In 1948 I set up as a freelance press photographer in Cumbria when I left school. My father, Joseph W. Nicholas, had edited the West Cumberland Times during the war years, while my mother, Ethel, who was originally from Egremont, answered the telephone there. I was encouraged by my early successes, particularly with the large number of daily and evening newspapers and magazines taking my work and with Agencies ensuring their general circulation in the country at that time. There could not have been better encouragement for ‘doing one’s own thing’ to earn a living. Within two years I had pictures published both in this country and abroad. It was, for example, a period when rugby league was flourishing both at Workington and Whitehaven; Workington Town made the third division of the football league, and local clubs began to appear in the early rounds of the FA Cup. All this enabled me to contribute regularly to major Monday morning dailies such as the Mail, the Express, the Herald, News Chronicle and the Manchester Guardian, among others, as well as evening newspapers.
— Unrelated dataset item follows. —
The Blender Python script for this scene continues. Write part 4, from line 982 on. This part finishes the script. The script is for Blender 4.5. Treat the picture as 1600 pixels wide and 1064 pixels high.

More ‘locally’, among possible recollections of OSBs, and taking me back to the exhibit at the Beacon, is the camera used to photograph house and team groups at St Bees School. Alf Scott, the school’s photographer, worked with a similar camera to the one in the exhibition from his photographic business in Roper Street, Whitehaven. This quarter-plate reflex model was the pride of Alf’s business. After arranging a group and setting up the tripod and camera, he hid himself under a large black blanket. After what seemed an age, he emerged to take command of proceedings. Placing his hat over the lens, he would take a double-sided pre-loaded glass plate holder from the left pocket of his jacket, snap it into the focused plate frame holder, and after exposing this by removing the cover slide, quickly removing and replacing his hat, he would replace the cover slide and transfer the now exposed double dark slide into his right hand pocket. This procedure was repeated for each exposure. The use of a double-sided holder allowed a second repeat shot for each different group in case someone, in the unlikely event, blinked! Prints of excellent quality were later displayed around the school and orders taken from boys with the cost added to the bill at the end of term.

The School House pictures in the 1940s were of a superb quality considering the rationing of materials and equipment then in force. ‘Rip Van Winkle’ was a name given to the photographer by the boys. Perhaps it was something to do with the long delay involved in taking the photograph!”